Each line from the one containing "Reconstruct this image" through the one containing "sc.cycles.sample_clamp_indirect = 6.0" must be echoed exactly, endpoints included, and every other line omitted.
## Start Records to process
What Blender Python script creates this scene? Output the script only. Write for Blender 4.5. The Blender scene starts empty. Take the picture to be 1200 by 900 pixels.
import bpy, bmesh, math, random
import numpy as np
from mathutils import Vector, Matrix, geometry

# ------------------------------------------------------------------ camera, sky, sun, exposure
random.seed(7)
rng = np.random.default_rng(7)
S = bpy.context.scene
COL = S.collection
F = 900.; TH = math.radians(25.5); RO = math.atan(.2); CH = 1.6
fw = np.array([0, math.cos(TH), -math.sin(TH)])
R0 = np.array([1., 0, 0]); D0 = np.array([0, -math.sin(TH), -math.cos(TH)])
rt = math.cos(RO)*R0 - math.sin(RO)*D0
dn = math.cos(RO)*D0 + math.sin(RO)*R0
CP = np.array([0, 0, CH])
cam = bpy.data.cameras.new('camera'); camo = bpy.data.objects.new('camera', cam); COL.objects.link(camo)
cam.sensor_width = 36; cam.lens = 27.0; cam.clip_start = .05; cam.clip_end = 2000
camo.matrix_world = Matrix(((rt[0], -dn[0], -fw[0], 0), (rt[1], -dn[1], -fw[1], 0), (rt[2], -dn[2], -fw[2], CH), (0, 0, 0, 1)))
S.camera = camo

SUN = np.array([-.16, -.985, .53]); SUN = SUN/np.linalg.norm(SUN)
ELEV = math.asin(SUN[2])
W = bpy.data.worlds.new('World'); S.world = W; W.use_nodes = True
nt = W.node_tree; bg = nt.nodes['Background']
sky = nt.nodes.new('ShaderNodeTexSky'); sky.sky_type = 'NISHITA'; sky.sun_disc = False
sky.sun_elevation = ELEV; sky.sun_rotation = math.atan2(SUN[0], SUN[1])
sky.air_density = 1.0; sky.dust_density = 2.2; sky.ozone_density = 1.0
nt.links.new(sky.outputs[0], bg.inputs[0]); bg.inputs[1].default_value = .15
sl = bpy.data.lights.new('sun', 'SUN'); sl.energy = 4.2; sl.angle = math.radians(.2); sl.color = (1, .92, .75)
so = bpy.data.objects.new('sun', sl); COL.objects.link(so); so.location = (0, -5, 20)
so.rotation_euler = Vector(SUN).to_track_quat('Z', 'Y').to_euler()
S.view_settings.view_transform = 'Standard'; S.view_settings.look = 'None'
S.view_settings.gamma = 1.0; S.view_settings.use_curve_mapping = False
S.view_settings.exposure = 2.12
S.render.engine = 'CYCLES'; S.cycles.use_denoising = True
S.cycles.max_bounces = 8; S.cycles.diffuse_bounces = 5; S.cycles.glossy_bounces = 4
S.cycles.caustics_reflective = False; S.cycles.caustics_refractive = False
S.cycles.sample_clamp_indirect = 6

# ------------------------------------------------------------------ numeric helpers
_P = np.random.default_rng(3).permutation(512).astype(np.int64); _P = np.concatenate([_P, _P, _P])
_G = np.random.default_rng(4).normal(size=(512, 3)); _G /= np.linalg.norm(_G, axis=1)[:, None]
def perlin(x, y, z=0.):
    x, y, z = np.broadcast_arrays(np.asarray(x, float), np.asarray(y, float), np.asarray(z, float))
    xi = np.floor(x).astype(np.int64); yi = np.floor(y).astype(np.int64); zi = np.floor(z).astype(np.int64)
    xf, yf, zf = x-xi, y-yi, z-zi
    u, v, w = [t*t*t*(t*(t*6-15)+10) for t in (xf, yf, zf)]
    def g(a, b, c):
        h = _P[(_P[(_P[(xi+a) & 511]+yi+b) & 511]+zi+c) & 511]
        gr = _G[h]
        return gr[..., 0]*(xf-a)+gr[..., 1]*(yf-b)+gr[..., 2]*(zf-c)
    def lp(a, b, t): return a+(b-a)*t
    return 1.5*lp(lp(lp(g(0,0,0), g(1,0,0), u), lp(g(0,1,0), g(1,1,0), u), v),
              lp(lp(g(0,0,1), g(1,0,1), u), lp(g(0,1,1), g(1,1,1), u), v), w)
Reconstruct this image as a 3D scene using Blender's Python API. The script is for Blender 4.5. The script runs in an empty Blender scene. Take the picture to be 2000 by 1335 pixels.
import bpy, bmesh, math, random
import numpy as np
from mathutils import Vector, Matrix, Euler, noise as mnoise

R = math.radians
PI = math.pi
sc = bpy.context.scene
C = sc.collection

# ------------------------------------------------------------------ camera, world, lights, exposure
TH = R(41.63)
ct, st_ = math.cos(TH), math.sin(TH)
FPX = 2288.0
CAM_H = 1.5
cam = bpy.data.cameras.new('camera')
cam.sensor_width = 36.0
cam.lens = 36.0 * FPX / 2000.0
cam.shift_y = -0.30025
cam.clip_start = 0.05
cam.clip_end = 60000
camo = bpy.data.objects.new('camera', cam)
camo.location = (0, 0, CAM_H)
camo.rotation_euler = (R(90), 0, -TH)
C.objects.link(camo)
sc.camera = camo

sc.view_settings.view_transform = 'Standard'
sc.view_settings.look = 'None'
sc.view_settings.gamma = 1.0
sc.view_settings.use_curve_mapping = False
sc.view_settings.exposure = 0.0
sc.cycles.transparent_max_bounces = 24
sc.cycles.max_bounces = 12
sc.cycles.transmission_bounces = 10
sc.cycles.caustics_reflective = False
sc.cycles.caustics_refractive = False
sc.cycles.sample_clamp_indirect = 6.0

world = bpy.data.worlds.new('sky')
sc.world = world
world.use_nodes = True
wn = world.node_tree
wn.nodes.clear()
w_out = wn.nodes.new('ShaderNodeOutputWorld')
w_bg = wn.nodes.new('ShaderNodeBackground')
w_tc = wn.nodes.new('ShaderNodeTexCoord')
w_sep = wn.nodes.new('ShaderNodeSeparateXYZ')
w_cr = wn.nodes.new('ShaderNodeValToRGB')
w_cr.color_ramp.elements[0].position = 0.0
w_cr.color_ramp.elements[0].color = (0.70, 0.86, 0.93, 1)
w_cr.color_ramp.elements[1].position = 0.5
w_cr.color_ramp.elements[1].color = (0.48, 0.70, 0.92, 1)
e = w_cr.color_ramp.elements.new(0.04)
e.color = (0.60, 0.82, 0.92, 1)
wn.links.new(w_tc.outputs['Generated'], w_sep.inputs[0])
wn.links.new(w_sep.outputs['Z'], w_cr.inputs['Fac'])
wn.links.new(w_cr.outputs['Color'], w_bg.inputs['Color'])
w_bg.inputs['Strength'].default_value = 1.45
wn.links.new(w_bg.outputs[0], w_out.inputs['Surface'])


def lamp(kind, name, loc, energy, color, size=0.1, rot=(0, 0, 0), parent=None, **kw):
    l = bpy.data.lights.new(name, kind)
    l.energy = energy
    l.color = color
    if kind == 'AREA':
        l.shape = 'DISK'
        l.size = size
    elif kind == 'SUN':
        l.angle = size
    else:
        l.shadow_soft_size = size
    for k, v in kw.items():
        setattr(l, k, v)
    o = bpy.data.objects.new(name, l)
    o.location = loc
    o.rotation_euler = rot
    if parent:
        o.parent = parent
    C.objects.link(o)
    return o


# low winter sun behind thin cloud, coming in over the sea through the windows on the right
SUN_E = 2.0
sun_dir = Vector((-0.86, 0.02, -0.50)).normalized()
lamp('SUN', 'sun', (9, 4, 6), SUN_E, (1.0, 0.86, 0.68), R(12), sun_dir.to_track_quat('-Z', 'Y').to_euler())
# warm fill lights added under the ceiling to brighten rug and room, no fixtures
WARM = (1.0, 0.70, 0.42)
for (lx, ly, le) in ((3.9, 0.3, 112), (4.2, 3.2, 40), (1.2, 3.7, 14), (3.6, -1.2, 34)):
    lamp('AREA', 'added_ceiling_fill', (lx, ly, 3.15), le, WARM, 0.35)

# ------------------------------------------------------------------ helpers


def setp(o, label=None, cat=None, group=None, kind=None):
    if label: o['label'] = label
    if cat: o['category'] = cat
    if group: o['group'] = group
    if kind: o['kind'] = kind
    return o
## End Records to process
■ **Solution below**:
Reconstruct this image as a 3D scene using Blender's Python API. The script is for Blender 4.5. The script runs in an empty Blender scene. Take the picture to be 2000 by 1335 pixels.
import bpy, bmesh, math, random
import numpy as np
from mathutils import Vector, Matrix, Euler, noise as mnoise

R = math.radians
PI = math.pi
sc = bpy.context.scene
C = sc.collection

# ------------------------------------------------------------------ camera, world, lights, exposure
TH = R(41.63)
ct, st_ = math.cos(TH), math.sin(TH)
FPX = 2288.0
CAM_H = 1.5
cam = bpy.data.cameras.new('camera')
cam.sensor_width = 36.0
cam.lens = 36.0 * FPX / 2000.0
cam.shift_y = -0.30025
cam.clip_start = 0.05
cam.clip_end = 60000
camo = bpy.data.objects.new('camera', cam)
camo.location = (0, 0, CAM_H)
camo.rotation_euler = (R(90), 0, -TH)
C.objects.link(camo)
sc.camera = camo

sc.view_settings.view_transform = 'Standard'
sc.view_settings.look = 'None'
sc.view_settings.gamma = 1.0
sc.view_settings.use_curve_mapping = False
sc.view_settings.exposure = 0.0
sc.cycles.transparent_max_bounces = 24
sc.cycles.max_bounces = 12
sc.cycles.transmission_bounces = 10
sc.cycles.caustics_reflective = False
sc.cycles.caustics_refractive = False
sc.cycles.sample_clamp_indirect = 6.0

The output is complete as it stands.